2. Os Humanos. De uma forma geral, estes Humanos são uma agradável surpresa. Camané é o homem certo no lugar certo. Tem na voz o pedaço de fado que faltava a António Variações. O sentimento é semelhante. E, como sabe captar o arrojo e o tom popular do cantor original, Camané assume na perfeição as canções de António. Ou seja, e para que não restem dúvidas, não só deixa as músicas intactas, como a sua capacidade de interpretação dá um certo toque de requinte - sem cair em perfeccionismo, que seria contra-natura, no caso - às canções.
Manuela Azevedo confirma, uma vez mais, a sua voz de extraordinário timbre. Afinada, madura, aveludada, com uma rouquidão sensual, Manuela interpreta ainda na perfeição o sentimento original das composições. É muito fácil imaginar as músicas cantadas por Manuela Azevedo na voz de António Variações.
Chegamos a David Fonseca. É o mais fraco dos três intérpretes. Esforçado mas descontextualizado, não arruina a obra original, mas também não lhe dá nem a força nem a melodia que esta mereceria. Certamente, tal não acontece por falta de talento ou desatino na voz. Talvez o resultado se deva à falta de familiaridade com o canto em português. E se António Variações dominava a expressão lusa cantada com uma facilidade notável, indo à raiz popular, à música tradicional, David Fonseca parece que só agora experimentou a língua de Alberto João Jardim (sem pronúncia) para cantarolar. Devia experimentar tocar numa tuna. Ajudava-o a perder aquele ar tímido e a odiar pandeiretas. Além disso, cantar A Mulher Gorda ajudaria a uma maior aproximação à fonética portuguesa.

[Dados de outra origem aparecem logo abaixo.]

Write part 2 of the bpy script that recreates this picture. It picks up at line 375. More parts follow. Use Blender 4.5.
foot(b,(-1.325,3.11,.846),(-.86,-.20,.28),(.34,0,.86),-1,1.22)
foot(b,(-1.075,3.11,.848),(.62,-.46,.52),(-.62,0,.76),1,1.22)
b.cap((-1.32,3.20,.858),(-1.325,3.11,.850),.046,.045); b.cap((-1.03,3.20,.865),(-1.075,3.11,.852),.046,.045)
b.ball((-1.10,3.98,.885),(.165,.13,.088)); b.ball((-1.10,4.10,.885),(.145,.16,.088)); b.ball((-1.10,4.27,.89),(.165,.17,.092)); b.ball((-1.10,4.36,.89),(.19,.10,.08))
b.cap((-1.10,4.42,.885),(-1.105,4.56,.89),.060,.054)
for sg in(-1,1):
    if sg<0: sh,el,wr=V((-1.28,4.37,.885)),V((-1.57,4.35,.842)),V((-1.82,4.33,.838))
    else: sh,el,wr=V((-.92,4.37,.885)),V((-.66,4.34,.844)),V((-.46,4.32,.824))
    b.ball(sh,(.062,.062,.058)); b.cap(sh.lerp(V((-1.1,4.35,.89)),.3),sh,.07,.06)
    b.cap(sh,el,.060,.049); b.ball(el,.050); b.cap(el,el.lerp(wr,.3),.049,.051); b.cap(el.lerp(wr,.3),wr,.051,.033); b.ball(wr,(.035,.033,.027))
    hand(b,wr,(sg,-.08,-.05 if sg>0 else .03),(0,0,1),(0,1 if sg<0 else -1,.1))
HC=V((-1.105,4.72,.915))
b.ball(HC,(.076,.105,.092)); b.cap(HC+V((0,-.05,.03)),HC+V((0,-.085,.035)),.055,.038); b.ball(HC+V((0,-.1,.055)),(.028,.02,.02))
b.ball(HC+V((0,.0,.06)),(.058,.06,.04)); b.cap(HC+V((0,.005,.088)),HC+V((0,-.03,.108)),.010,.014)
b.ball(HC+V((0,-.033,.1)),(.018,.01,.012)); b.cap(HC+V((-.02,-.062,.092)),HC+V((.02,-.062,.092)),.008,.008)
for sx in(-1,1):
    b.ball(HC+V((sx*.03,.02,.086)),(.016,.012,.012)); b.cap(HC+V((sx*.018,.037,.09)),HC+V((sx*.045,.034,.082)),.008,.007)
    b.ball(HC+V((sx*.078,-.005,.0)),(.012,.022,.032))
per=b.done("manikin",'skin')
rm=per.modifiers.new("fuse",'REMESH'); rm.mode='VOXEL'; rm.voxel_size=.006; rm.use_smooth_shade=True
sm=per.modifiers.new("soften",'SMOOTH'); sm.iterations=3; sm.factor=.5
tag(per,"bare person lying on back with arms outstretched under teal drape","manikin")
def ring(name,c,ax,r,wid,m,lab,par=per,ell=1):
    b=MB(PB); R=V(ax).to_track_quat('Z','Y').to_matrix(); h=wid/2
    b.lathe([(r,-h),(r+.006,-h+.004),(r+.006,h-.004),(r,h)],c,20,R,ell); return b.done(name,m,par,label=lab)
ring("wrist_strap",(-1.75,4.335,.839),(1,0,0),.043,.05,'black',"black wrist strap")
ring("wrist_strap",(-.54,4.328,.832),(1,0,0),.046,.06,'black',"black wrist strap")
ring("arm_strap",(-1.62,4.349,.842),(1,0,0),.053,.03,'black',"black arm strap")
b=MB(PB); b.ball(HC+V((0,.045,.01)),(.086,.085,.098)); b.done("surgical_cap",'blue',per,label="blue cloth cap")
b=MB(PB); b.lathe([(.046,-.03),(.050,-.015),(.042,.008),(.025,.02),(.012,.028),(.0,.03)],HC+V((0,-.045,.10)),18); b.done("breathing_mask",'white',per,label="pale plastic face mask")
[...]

3. Avaliação final: Humanos 7/10. É um 7 mais próximo do 8 do que do 6. Vale pelo esforço, pela ideia, pelos arranjos - muito bons, mantendo-se fiéis à simplicidade de Variações - e pelas interpretações de boa parte das faixas. Não é um álbum estrondoso, não é "a peça que faltava". Mas é um acrescento, uma aproximação ao cantor português que conseguiu ser o mais português dos pop's, ao mesmo tempo que foi o menos português dos tradicionais. Este Humanos é um objecto claramente positivo. Além disso, é sempre agradável ter acesso a mais variações sobre António, em tons de novidade, 20 anos depois de a sua criação ter cessado.